- _Request_: Write out the material exactly, with the pictures left out.

- _Available data_:
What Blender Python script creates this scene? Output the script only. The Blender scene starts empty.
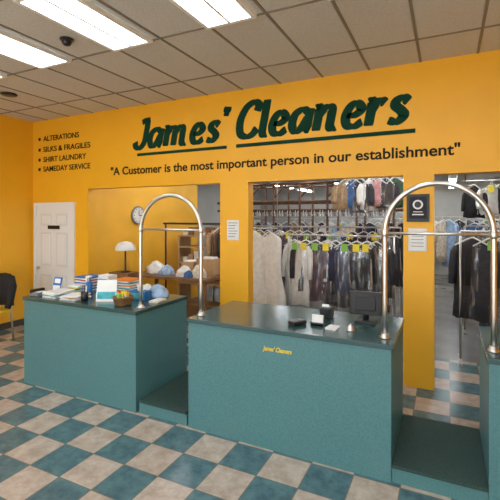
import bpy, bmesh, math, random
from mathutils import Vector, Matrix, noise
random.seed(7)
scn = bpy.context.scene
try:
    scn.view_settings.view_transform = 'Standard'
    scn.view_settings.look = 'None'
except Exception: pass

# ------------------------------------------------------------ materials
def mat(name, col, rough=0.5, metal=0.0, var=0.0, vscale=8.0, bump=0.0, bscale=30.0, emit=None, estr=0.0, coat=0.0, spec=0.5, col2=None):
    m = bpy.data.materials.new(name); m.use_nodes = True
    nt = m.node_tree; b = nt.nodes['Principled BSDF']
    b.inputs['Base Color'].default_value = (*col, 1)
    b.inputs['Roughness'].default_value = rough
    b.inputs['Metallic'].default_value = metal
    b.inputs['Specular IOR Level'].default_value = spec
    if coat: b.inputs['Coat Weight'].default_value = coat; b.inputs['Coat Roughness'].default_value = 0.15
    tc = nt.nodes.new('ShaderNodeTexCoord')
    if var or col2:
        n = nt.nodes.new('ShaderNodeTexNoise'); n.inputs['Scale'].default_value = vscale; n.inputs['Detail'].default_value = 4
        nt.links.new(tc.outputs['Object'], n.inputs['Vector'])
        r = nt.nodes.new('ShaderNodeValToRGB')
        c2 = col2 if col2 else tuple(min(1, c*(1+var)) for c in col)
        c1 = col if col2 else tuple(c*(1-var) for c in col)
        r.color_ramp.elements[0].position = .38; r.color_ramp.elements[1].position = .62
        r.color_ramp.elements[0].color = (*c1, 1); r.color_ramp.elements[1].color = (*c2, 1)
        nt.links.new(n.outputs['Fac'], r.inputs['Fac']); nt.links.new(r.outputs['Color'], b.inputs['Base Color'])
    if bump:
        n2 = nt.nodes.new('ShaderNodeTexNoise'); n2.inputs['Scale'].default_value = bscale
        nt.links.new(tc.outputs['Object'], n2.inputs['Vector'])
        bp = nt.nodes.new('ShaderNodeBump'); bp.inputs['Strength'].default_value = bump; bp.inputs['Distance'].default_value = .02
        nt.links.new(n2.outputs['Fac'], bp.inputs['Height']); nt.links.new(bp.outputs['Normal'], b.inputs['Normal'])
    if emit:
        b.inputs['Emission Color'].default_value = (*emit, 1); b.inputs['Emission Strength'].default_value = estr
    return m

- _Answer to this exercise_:
What Blender Python script creates this scene? Output the script only. The Blender scene starts empty.
import bpy, bmesh, math, random
from mathutils import Vector, Matrix, noise
random.seed(7)
scn = bpy.context.scene
try:
    scn.view_settings.view_transform = 'Standard'
    scn.view_settings.look = 'None'
except Exception: pass

# ------------------------------------------------------------ materials
def mat(name, col, rough=0.5, metal=0.0, var=0.0, vscale=8.0, bump=0.0, bscale=30.0, emit=None, estr=0.0, coat=0.0, spec=0.5, col2=None):
    m = bpy.data.materials.new(name); m.use_nodes = True
    nt = m.node_tree; b = nt.nodes['Principled BSDF']
    b.inputs['Base Color'].default_value = (*col, 1)
    b.inputs['Roughness'].default_value = rough
    b.inputs['Metallic'].default_value = metal
    b.inputs['Specular IOR Level'].default_value = spec
    if coat: b.inputs['Coat Weight'].default_value = coat; b.inputs['Coat Roughness'].default_value = 0.15
    tc = nt.nodes.new('ShaderNodeTexCoord')
    if var or col2:
        n = nt.nodes.new('ShaderNodeTexNoise'); n.inputs['Scale'].default_value = vscale; n.inputs['Detail'].default_value = 4
        nt.links.new(tc.outputs['Object'], n.inputs['Vector'])
        r = nt.nodes.new('ShaderNodeValToRGB')
        c2 = col2 if col2 else tuple(min(1, c*(1+var)) for c in col)
        c1 = col if col2 else tuple(c*(1-var) for c in col)
        r.color_ramp.elements[0].position = .38; r.color_ramp.elements[1].position = .62
        r.color_ramp.elements[0].color = (*c1, 1); r.color_ramp.elements[1].color = (*c2, 1)
        nt.links.new(n.outputs['Fac'], r.inputs['Fac']); nt.links.new(r.outputs['Color'], b.inputs['Base Color'])
    if bump:
        n2 = nt.nodes.new('ShaderNodeTexNoise'); n2.inputs['Scale'].default_value = bscale
        nt.links.new(tc.outputs['Object'], n2.inputs['Vector'])
        bp = nt.nodes.new('ShaderNodeBump'); bp.inputs['Strength'].default_value = bump; bp.inputs['Distance'].default_value = .02
        nt.links.new(n2.outputs['Fac'], bp.inputs['Height']); nt.links.new(bp.outputs['Normal'], b.inputs['Normal'])
    if emit:
        b.inputs['Emission Color'].default_value = (*emit, 1); b.inputs['Emission Strength'].default_value = estr
    return m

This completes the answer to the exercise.